## Problem description
All of the material below is to be retyped exactly.
[start Dataset content]
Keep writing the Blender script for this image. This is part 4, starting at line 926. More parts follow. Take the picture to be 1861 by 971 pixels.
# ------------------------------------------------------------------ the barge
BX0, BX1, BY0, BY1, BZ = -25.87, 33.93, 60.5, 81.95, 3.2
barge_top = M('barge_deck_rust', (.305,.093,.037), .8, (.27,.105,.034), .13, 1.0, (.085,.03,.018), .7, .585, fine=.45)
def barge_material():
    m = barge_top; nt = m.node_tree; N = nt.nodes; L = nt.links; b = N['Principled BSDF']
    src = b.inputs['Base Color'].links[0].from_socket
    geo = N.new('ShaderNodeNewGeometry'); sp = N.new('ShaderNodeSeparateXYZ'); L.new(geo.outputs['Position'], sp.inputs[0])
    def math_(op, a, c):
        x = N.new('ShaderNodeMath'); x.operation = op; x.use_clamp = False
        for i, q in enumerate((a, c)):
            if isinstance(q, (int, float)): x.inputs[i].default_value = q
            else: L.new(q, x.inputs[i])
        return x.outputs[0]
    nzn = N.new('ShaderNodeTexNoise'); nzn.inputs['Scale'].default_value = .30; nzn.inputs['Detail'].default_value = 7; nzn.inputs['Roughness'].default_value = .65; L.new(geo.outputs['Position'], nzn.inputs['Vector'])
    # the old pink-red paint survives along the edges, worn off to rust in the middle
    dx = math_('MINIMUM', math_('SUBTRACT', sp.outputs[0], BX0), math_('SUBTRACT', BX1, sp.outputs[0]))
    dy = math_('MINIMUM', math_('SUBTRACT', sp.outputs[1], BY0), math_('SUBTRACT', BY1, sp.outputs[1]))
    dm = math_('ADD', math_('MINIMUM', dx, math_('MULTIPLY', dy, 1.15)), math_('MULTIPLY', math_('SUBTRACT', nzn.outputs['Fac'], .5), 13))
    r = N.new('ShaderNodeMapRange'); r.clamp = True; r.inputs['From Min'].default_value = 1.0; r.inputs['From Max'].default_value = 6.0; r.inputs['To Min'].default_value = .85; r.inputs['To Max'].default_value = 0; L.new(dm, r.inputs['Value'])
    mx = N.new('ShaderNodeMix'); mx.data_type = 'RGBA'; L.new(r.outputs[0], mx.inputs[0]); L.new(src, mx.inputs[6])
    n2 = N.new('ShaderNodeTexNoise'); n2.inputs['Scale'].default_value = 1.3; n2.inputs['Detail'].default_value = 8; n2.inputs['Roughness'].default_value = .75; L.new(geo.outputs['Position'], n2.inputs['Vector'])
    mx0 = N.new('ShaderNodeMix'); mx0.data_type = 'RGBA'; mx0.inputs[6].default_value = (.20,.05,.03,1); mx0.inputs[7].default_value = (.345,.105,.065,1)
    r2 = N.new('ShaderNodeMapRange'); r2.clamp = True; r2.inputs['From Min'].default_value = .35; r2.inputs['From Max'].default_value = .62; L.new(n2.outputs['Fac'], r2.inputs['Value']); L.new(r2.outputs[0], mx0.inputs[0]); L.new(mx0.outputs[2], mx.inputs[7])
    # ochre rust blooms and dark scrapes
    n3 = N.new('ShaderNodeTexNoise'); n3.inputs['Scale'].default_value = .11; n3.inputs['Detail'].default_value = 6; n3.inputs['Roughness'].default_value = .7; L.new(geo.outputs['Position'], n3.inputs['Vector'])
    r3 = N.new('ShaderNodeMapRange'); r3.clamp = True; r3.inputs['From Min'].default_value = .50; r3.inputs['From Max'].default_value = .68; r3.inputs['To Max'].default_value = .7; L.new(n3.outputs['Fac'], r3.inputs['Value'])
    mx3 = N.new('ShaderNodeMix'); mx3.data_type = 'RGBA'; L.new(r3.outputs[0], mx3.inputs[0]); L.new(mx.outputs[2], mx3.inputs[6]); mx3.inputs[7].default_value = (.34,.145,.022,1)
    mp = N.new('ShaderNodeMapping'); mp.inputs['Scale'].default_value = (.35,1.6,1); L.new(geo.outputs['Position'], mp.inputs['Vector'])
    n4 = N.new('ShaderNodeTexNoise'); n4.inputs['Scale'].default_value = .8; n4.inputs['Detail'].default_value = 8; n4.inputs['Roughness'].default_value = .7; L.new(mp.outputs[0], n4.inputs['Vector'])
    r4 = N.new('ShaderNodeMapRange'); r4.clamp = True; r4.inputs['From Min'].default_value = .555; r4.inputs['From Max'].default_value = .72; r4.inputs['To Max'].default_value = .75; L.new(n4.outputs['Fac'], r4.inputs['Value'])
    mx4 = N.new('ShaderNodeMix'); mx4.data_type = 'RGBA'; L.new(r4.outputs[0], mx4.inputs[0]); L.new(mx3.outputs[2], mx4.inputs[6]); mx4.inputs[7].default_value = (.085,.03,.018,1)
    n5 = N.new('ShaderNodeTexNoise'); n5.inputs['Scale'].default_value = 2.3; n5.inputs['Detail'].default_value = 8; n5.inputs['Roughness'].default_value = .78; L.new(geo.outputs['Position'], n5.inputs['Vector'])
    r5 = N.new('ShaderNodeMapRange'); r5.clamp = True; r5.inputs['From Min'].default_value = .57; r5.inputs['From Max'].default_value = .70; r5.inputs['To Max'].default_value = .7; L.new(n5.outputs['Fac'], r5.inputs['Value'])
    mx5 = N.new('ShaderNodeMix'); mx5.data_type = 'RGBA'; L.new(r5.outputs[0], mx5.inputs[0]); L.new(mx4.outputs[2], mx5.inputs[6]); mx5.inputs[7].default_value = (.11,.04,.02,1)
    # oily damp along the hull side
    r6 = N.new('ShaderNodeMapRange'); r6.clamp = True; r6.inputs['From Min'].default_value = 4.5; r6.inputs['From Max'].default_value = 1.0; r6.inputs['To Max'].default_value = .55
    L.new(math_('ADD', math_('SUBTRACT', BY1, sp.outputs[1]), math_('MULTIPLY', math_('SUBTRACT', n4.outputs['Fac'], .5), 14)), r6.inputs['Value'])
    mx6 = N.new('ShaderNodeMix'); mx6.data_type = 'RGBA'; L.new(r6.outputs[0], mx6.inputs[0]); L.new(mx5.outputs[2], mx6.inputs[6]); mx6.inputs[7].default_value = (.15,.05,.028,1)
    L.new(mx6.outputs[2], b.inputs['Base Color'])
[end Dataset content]
## Solution to this problem
Keep writing the Blender script for this image. This is part 4, starting at line 926. More parts follow. Take the picture to be 1861 by 971 pixels.
# ------------------------------------------------------------------ the barge
BX0, BX1, BY0, BY1, BZ = -25.87, 33.93, 60.5, 81.95, 3.2
barge_top = M('barge_deck_rust', (.305,.093,.037), .8, (.27,.105,.034), .13, 1.0, (.085,.03,.018), .7, .585, fine=.45)
def barge_material():
    m = barge_top; nt = m.node_tree; N = nt.nodes; L = nt.links; b = N['Principled BSDF']
    src = b.inputs['Base Color'].links[0].from_socket
    geo = N.new('ShaderNodeNewGeometry'); sp = N.new('ShaderNodeSeparateXYZ'); L.new(geo.outputs['Position'], sp.inputs[0])
    def math_(op, a, c):
        x = N.new('ShaderNodeMath'); x.operation = op; x.use_clamp = False
        for i, q in enumerate((a, c)):
            if isinstance(q, (int, float)): x.inputs[i].default_value = q
            else: L.new(q, x.inputs[i])
        return x.outputs[0]
    nzn = N.new('ShaderNodeTexNoise'); nzn.inputs['Scale'].default_value = .30; nzn.inputs['Detail'].default_value = 7; nzn.inputs['Roughness'].default_value = .65; L.new(geo.outputs['Position'], nzn.inputs['Vector'])
    # the old pink-red paint survives along the edges, worn off to rust in the middle
    dx = math_('MINIMUM', math_('SUBTRACT', sp.outputs[0], BX0), math_('SUBTRACT', BX1, sp.outputs[0]))
    dy = math_('MINIMUM', math_('SUBTRACT', sp.outputs[1], BY0), math_('SUBTRACT', BY1, sp.outputs[1]))
    dm = math_('ADD', math_('MINIMUM', dx, math_('MULTIPLY', dy, 1.15)), math_('MULTIPLY', math_('SUBTRACT', nzn.outputs['Fac'], .5), 13))
    r = N.new('ShaderNodeMapRange'); r.clamp = True; r.inputs['From Min'].default_value = 1.0; r.inputs['From Max'].default_value = 6.0; r.inputs['To Min'].default_value = .85; r.inputs['To Max'].default_value = 0; L.new(dm, r.inputs['Value'])
    mx = N.new('ShaderNodeMix'); mx.data_type = 'RGBA'; L.new(r.outputs[0], mx.inputs[0]); L.new(src, mx.inputs[6])
    n2 = N.new('ShaderNodeTexNoise'); n2.inputs['Scale'].default_value = 1.3; n2.inputs['Detail'].default_value = 8; n2.inputs['Roughness'].default_value = .75; L.new(geo.outputs['Position'], n2.inputs['Vector'])
    mx0 = N.new('ShaderNodeMix'); mx0.data_type = 'RGBA'; mx0.inputs[6].default_value = (.20,.05,.03,1); mx0.inputs[7].default_value = (.345,.105,.065,1)
    r2 = N.new('ShaderNodeMapRange'); r2.clamp = True; r2.inputs['From Min'].default_value = .35; r2.inputs['From Max'].default_value = .62; L.new(n2.outputs['Fac'], r2.inputs['Value']); L.new(r2.outputs[0], mx0.inputs[0]); L.new(mx0.outputs[2], mx.inputs[7])
    # ochre rust blooms and dark scrapes
    n3 = N.new('ShaderNodeTexNoise'); n3.inputs['Scale'].default_value = .11; n3.inputs['Detail'].default_value = 6; n3.inputs['Roughness'].default_value = .7; L.new(geo.outputs['Position'], n3.inputs['Vector'])
    r3 = N.new('ShaderNodeMapRange'); r3.clamp = True; r3.inputs['From Min'].default_value = .50; r3.inputs['From Max'].default_value = .68; r3.inputs['To Max'].default_value = .7; L.new(n3.outputs['Fac'], r3.inputs['Value'])
    mx3 = N.new('ShaderNodeMix'); mx3.data_type = 'RGBA'; L.new(r3.outputs[0], mx3.inputs[0]); L.new(mx.outputs[2], mx3.inputs[6]); mx3.inputs[7].default_value = (.34,.145,.022,1)
    mp = N.new('ShaderNodeMapping'); mp.inputs['Scale'].default_value = (.35,1.6,1); L.new(geo.outputs['Position'], mp.inputs['Vector'])
    n4 = N.new('ShaderNodeTexNoise'); n4.inputs['Scale'].default_value = .8; n4.inputs['Detail'].default_value = 8; n4.inputs['Roughness'].default_value = .7; L.new(mp.outputs[0], n4.inputs['Vector'])
    r4 = N.new('ShaderNodeMapRange'); r4.clamp = True; r4.inputs['From Min'].default_value = .555; r4.inputs['From Max'].default_value = .72; r4.inputs['To Max'].default_value = .75; L.new(n4.outputs['Fac'], r4.inputs['Value'])
    mx4 = N.new('ShaderNodeMix'); mx4.data_type = 'RGBA'; L.new(r4.outputs[0], mx4.inputs[0]); L.new(mx3.outputs[2], mx4.inputs[6]); mx4.inputs[7].default_value = (.085,.03,.018,1)
    n5 = N.new('ShaderNodeTexNoise'); n5.inputs['Scale'].default_value = 2.3; n5.inputs['Detail'].default_value = 8; n5.inputs['Roughness'].default_value = .78; L.new(geo.outputs['Position'], n5.inputs['Vector'])
    r5 = N.new('ShaderNodeMapRange'); r5.clamp = True; r5.inputs['From Min'].default_value = .57; r5.inputs['From Max'].default_value = .70; r5.inputs['To Max'].default_value = .7; L.new(n5.outputs['Fac'], r5.inputs['Value'])
    mx5 = N.new('ShaderNodeMix'); mx5.data_type = 'RGBA'; L.new(r5.outputs[0], mx5.inputs[0]); L.new(mx4.outputs[2], mx5.inputs[6]); mx5.inputs[7].default_value = (.11,.04,.02,1)
    # oily damp along the hull side
    r6 = N.new('ShaderNodeMapRange'); r6.clamp = True; r6.inputs['From Min'].default_value = 4.5; r6.inputs['From Max'].default_value = 1.0; r6.inputs['To Max'].default_value = .55
    L.new(math_('ADD', math_('SUBTRACT', BY1, sp.outputs[1]), math_('MULTIPLY', math_('SUBTRACT', n4.outputs['Fac'], .5), 14)), r6.inputs['Value'])
    mx6 = N.new('ShaderNodeMix'); mx6.data_type = 'RGBA'; L.new(r6.outputs[0], mx6.inputs[0]); L.new(mx5.outputs[2], mx6.inputs[6]); mx6.inputs[7].default_value = (.15,.05,.028,1)
    L.new(mx6.outputs[2], b.inputs['Base Color'])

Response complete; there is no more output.